Washington – Moving again to rein in large verdicts that punish companies, the Supreme Court on Monday set aside a San Diego jury’s award of $55 million to penalize Ford Motor Co. for a rollover accident involving its popular Ford Explorer.
In a one-line order, the justices told a California appeals court to reconsider the punitive verdict.
The ruling does not affect the $28 million in compensatory damages awarded to the mother of two paralyzed after her Explorer rolled over in 2002.
Juries may award damages to compensate victims for wrongful injuries, and they also may award extra money to punish the wrong-doer.
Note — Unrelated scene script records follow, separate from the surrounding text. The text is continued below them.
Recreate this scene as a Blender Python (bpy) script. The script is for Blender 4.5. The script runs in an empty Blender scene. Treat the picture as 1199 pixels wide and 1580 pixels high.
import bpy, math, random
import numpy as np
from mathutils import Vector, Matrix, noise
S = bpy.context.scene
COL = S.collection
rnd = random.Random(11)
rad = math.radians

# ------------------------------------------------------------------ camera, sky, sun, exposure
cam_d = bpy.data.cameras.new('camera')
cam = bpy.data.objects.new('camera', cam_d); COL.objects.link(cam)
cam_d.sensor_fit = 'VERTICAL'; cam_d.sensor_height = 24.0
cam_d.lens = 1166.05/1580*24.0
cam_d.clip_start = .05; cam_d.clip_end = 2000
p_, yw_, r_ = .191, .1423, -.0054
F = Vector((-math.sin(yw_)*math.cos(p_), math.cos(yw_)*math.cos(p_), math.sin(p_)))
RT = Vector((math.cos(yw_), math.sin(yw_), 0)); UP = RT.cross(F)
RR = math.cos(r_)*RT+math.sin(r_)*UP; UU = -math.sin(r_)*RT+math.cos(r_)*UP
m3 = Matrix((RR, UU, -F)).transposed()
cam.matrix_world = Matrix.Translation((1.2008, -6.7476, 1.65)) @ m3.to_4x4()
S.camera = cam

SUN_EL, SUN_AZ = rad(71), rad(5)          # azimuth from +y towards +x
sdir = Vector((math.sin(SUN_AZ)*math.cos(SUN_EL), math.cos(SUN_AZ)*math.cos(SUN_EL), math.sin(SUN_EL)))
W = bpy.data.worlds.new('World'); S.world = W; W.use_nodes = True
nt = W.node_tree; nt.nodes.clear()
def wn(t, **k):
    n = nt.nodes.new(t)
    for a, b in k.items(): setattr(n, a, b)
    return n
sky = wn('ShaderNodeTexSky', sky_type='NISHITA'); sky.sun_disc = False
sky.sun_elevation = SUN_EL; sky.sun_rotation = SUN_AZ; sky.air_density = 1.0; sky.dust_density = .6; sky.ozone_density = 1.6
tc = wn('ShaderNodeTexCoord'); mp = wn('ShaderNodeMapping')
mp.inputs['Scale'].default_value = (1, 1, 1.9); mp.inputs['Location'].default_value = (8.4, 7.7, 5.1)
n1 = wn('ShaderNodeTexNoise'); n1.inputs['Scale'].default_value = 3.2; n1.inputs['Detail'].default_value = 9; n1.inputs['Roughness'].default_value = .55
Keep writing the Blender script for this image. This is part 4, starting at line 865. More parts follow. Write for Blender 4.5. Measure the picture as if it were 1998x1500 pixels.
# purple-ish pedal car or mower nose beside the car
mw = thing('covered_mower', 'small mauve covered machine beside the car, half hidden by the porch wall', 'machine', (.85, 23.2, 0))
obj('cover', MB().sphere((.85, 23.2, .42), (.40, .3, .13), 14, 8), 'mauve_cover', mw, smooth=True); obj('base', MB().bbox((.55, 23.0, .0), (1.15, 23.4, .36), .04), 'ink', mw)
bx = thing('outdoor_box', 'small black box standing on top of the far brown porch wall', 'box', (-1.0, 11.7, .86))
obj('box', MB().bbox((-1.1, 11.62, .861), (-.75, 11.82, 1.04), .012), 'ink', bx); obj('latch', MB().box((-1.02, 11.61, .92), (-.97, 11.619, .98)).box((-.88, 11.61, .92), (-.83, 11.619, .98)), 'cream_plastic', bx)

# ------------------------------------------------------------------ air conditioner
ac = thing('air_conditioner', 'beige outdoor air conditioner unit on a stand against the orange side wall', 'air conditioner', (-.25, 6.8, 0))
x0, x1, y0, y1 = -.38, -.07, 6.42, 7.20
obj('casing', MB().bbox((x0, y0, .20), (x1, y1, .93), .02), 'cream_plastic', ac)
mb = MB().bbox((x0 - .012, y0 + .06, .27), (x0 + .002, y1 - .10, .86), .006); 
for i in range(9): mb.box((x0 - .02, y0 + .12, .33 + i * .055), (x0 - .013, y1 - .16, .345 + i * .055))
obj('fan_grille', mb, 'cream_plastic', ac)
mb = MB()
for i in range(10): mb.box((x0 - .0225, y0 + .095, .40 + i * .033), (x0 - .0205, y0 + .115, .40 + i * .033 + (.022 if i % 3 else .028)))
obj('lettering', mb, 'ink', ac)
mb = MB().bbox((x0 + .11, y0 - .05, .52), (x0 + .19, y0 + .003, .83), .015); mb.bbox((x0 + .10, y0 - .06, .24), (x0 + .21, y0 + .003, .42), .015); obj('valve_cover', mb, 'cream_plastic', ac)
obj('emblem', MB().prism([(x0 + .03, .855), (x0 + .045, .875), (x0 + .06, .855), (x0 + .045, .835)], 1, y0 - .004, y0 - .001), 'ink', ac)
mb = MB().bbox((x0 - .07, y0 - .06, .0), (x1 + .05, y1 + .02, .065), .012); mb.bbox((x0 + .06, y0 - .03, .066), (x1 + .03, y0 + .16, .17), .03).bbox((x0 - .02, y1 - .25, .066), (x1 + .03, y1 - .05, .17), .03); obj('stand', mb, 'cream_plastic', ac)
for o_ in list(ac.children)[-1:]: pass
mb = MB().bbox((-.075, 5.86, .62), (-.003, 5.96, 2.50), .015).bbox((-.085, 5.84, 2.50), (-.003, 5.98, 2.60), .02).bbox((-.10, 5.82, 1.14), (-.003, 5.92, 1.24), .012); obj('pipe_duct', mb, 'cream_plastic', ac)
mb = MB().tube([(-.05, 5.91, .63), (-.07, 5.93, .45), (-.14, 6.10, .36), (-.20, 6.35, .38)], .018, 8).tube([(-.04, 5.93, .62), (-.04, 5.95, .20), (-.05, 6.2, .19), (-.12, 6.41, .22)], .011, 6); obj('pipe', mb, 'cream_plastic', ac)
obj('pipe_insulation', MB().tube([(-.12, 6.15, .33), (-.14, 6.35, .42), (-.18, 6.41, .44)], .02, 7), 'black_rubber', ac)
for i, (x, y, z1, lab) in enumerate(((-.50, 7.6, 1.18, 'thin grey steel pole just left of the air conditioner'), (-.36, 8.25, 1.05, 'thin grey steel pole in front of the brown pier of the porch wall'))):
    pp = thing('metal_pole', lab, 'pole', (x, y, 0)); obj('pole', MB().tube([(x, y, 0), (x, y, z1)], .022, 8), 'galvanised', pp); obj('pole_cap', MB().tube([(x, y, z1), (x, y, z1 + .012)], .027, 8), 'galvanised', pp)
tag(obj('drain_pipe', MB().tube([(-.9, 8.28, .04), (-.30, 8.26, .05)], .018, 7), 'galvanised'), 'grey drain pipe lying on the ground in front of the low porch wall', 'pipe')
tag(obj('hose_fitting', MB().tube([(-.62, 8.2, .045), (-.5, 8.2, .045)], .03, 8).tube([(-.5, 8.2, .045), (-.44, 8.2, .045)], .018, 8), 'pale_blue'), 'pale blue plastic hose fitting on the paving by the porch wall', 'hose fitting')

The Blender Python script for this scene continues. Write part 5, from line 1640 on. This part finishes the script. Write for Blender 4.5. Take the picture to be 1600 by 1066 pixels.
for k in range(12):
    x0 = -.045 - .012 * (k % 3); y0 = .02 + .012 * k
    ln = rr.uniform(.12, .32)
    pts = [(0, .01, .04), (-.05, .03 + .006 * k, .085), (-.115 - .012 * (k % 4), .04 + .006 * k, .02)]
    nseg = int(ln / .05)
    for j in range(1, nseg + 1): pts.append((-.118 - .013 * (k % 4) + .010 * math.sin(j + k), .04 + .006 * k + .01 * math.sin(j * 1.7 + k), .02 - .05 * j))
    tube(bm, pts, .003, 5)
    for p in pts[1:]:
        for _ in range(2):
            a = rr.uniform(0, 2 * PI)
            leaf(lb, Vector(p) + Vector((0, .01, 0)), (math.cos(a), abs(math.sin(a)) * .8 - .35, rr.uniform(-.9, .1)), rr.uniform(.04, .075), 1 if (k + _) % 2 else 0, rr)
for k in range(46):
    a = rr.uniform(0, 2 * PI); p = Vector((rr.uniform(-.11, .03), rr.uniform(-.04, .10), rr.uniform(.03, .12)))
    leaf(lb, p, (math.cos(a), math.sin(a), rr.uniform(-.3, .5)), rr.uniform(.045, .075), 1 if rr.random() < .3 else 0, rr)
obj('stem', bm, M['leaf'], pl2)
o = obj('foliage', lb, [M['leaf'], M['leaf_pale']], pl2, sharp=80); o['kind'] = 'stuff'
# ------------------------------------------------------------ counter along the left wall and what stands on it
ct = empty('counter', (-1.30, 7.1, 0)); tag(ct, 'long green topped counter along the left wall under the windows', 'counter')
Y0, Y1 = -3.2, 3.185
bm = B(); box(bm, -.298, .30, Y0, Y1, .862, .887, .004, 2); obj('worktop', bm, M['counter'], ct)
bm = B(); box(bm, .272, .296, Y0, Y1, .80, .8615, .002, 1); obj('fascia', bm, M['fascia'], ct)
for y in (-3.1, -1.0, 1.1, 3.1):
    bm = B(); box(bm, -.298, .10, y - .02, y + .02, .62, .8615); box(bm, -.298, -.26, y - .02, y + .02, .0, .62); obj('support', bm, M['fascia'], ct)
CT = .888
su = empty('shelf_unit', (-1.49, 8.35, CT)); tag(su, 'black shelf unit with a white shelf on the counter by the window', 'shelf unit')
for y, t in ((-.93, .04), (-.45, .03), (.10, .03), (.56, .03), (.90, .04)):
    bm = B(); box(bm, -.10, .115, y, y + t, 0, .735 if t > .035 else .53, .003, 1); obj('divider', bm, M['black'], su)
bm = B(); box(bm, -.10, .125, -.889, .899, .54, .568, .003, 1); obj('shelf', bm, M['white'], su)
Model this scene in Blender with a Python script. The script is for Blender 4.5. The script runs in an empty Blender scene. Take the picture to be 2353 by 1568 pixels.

But during the 1990s, the Supreme Court concluded that unrestrained punitive verdicts might violate the Constitution; since then, the justices have been searching for a way to limit such damages.
In February, they overturned a $79 million punitive verdict for a deceased smoker from Oregon and ruled it was unconstitutional to calculate damages based on the harm suffered by other users of the same product.
In another case Monday, the court ruled in a 5-4 vote that a death-row inmate who told his attorney not to present evidence that could have spared his life does not deserve a new hearing now that he has changed his mind.
Jeffrey Timothy Landrigan has a particularly violent past, with a father who received the death penalty. Landrigan was in prison in Oklahoma for killing a man when he stabbed another inmate. He escaped from prison and killed Chester Dean Dyer in Arizona, a 1989 murder for which he was convicted and sentenced to death.
“The district court did not abuse its discretion in finding that Landrigan could not establish prejudice based on his counsel’s failure to present the evidence he now wishes to offer,” Justice Clarence Thomas wrote for the majority. “Landrigan’s mitigation evidence was weak.”
The court’s docket this term is heavy with death-penalty cases, and the decisions have shown a court starkly divided on the issue. Justice Anthony Kennedy has been the deciding vote in each case.
The Washington Post contributed to this report.